Try him with Gally. Hard working, passionate and responsible two ways. Gally isn’t afraid to use his body or go to the dirty spots. He is a shot generating machine too and a veteran.


I would make the Dvorak the 3rd line and make Monahab and Slaf with Armia for a 2nd line. IMO Armia has good puck skills. Lines have to evolve together I think they’re all good with the puck. Monahab had Gaudreau and Tzachuk as linemates if I’m correct so IMO Slaf, Mona and ? would make a scoring 2nd line. I like Armia on RW.

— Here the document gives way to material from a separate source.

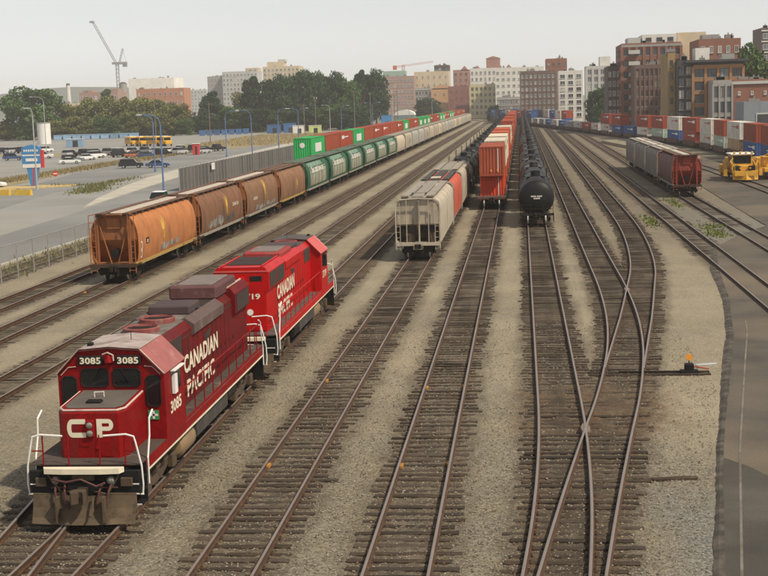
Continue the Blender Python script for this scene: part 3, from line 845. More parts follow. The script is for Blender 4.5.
def hopper(root, prof, L, m_body, m_end, m_roof, near, style='cyl', ribs=6, key='', m_hatch=None, m_sill=None):
    inset = 0.62 if style == 'cyl' else 0.42
    part(root, 'body', (key, style, L, ribs), lambda b: hopper_shell(b, prof, L, inset, ribs), m_body, smooth=32)
    for e in (0, 1):
        part(root, 'end_sheet', (key, style, L), lambda b: hopper_end(b, prof, L, inset, 2.5 if style == 'cyl' else 2.32, 0.85 if style == 'cyl' else 1.6), m_end, rot=(0, 0, math.pi * e), smooth=25)
    # roof: hatch trough in the middle, walkways along both sides
    def hatch(b):
        yv = -L / 2 + inset + 0.5
        n = 10
        Lh = (L - 2 * inset - 1.0) / n
        for i in range(n):
            b.cbox(-0.36, 0.36, yv + 0.03, yv + Lh - 0.03, 4.12, 4.30, 0.03); yv += Lh
    if near:
        n_h = 10; Lh_ = (L - 2 * inset - 1.0) / n_h
        for i_h in range(n_h):
            part(root, 'hatch_cover', (key, 'hatch1', L), lambda b: b.cbox(-0.36, 0.36, -Lh_ / 2 + 0.03, Lh_ / 2 - 0.03, 4.12, 4.30, 0.03), m_hatch or m_roof, (0, -L / 2 + inset + 0.5 + Lh_ * (i_h + 0.5), 0))
    else:
        part(root, 'hatch_trough', (key, 'hatch', L), lambda b: b.cbox(-0.36, 0.36, -L / 2 + inset + 0.5, L / 2 - inset - 0.5, 4.12, 4.30, 0.03), m_hatch or m_roof)
    for s in (-1, 1):
        def walk(b):
            x0, x1 = sorted((s * 0.62, s * 1.12))
            b.box(x0, x1, -L / 2 + 0.25, L / 2 - 0.25, 4.235, 4.275)
            y = -L / 2 + 0.4
            while y < L / 2:
                b.box(x0 + 0.02, x1 - 0.02, y, y + 0.06, 4.02, 4.235); y += 1.55
        part(root, 'roof_walkway', (key, 'walk', L, s), walk, m_roof)
    # end platforms, posts and braces
    for e in (0, 1):
        ro = (0, 0, math.pi * e); y0 = -L / 2
        def plat(b):
            b.box(-1.5, 1.5, y0, y0 + 1.3, 0.98, 1.10)
            b.box(-1.5, 1.5, y0, y0 + 0.10, 0.90, 1.12)
            b.box(-0.35, 0.35, y0 + 0.1, y0 + 3.2, 0.62, 0.99)
        part(root, 'end_platform', (key, 'plat', L), plat, m_endplat if style == 'cyl' else (m_sill or m_end), rot=ro)
        part(root, 'dark_under_box', (key, 'underbox', L), lambda b: b.box(-0.95, 0.95, y0 + 0.25, y0 + 0.9, 0.42, 0.90), m_under, rot=ro)  # dark box added to blacken the zone beneath the end platform
        part(root, 'roof_step', (key, 'rstep', L), lambda b: b.box(-1.15, 1.15, y0 + 0.2, y0 + 0.7, 4.24, 4.275), m_roof, rot=ro)
        for sd in (-1, 1):
          def frame(b):
            for s in (sd,):
                if style == 'cyl':
                    b.tube([(s * 1.45, y0 + 0.1, 0.55), (s * 1.45, y0 + 0.1, 4.2), (s * 1.1, y0 + 0.2, 4.26)], 0.035)
                    b.tube([(s * 1.05, y0 + 0.1, 1.1), (s * 1.05, y0 + 0.1, 4.2)], 0.03)
                    b.box(*sorted((s * 0.98, s * 1.10)), y0 + 0.48, y0 + 0.58, 1.1, 4.0)
                else:
                    b.tube([(s * 1.5, y0 + 0.06, 0.7), (s * 1.5, y0 + 0.06, 3.7), (s * 1.44, y0 + 0.06, 3.92), (s * 1.2, y0 + 0.06, 4.05), (0, y0 + 0.06, 4.12)], 0.045)
                    b.tube([(s * 0.75, y0 + 0.06, 1.1), (s * 0.75, y0 + 0.06, 4.08)], 0.03)
                    b.box(*sorted((s * 0.05, s * 0.14)), y0 + 0.2, y0 + 0.46, 1.1, 3.95) if s > 0 else None
          part(root, 'end_frame', (key, style, 'fr', L, sd), frame, m_end if style == 'cyl' else m_sill or m_end, rot=ro)
        if near:
            for s in (-1, 1):
                def ladder(b):
                    x0, x1 = (1.05, 1.45) if style == 'cyl' else (1.2, 1.5)
                    for i in range(9): b.cyl((s * x0, y0 + 0.08, 0.7 + i * 0.38), (s * x1, y0 + 0.08, 0.7 + i * 0.38), 0.018, n=5)
                    for xx in (x0, x1): b.box(s * xx - 0.02, s * xx + 0.02, y0 + 0.06, y0 + 0.10, 0.6, 3.85)
                part(root, 'ladder', (key, style, 'lad', L, s), ladder, m_end if style == 'cyl' else m_sill or m_end, rot=ro)
                if style == 'cyl':
                    part(root, 'brace', (key, 'brace', L, s), lambda b: b.tube([(s * 1.0, y0 + 0.56, 3.85), (s * 0.22, y0 + 0.5, 1.1)], 0.05, 6), m_end, rot=ro)
            if style == 'cyl':
                part(root, 'access_port', (key, 'port', L), lambda b: b.cyl((0, y0 + 0.5, 1.72), (0, y0 + 1.5, 1.75), 0.27, n=18), m_black, rot=ro)
                part(root, 'gusset', (key, 'gus', L), lambda b: (b.box(-0.42, 0.42, y0 + 0.56, y0 + 0.62, 3.3, 3.95),), m_end, rot=ro)
            else:
                def bay(b):
                    for s in (-1, 1):
                        b.box(*sorted((s * 0.15, s * 1.42)), y0 + 0.62, y0 + 0.66, 1.78, 2.30)
                part(root, 'end_opening_shade', (key, 'bay', L), bay, m_black, rot=ro)  # black panels paint in the shade of the openings under the slope sheet
                part(root, 'slope_stain', (key, 'stain', L), lambda b: (b.cyl((0.9, y0 + 0.55, 1.1), (0.9, y0 + 0.6, 1.75), 0.3, 0.25, n=10), b.box(-0.9, -0.25, y0 + 0.5, y0 + 0.7, 1.1, 1.7)), m_brownund, rot=ro)
        part(root, 'coupler', 'cpl', coupler_m, m_under, (0, (-1 if e == 0 else 1) * (L / 2 + 0.05), 0), ro)
    for s in (-1, 1):
        def sill(b):
            x0, x1 = sorted((s * 1.38, s * 1.50))
            b.box(x0, x1, -L / 2 + 0.02, L / 2 - 0.02, 0.98, 1.17)
        part(root, 'side_sill', (key, 'sill', L, s), sill, m_sill or m_body)
    def gate(b):
        n = 4 if style == 'cyl' else 3
        for i in range(n):
            y = -L * 0.27 + L * 0.54 * i / (n - 1)
            b.add([(-1.3, y - 1.1, 1.12), (1.3, y - 1.1, 1.12), (1.3, y + 1.1, 1.12), (-1.3, y + 1.1, 1.12), (-0.45, y - 0.35, 0.42), (0.45, y - 0.35, 0.42), (0.45, y + 0.35, 0.42), (-0.45, y + 0.35, 0.42)],
                  [(0, 1, 5, 4), (1, 2, 6, 5), (2, 3, 7, 6), (3, 0, 4, 7), (4, 5, 6, 7)])
    part(root, 'discharge_gate', (key, style, 'gate', L), gate, m_under)
    for y in (-L / 2 + 1.85, L / 2 - 1.85):
        add_truck(root, y, near)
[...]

Last edited 29 days ago by habbernack

Monahan cant Babysit its already been tried.
Every Line’s had their turn carrying Slafkovsky
Issue is he misreads the tempo of the play so often
The speed of the game especially defensively is so very weak

Once he nails that timing /rhythm that define’s Small ice apart from Big Ice then the sky’s the limit as far as Slafkovsky. But until the point He’s dead last on the team in almost every regard and shows as his Average Ice time. Unless the game has 2 Power Play’s then Slafkovsky is only averaging 8-10 minutes a game as per the NHL

MSL keeps using him less keeping him around for Power Play basically and 4-4. Where his size and skill comes in handy. But if we’re conitinuing to keep all our pending UFA’s for the next 2 years until their respective TDL’s then Slafkovsky has to got to the AHL or be hurt by poor development choices.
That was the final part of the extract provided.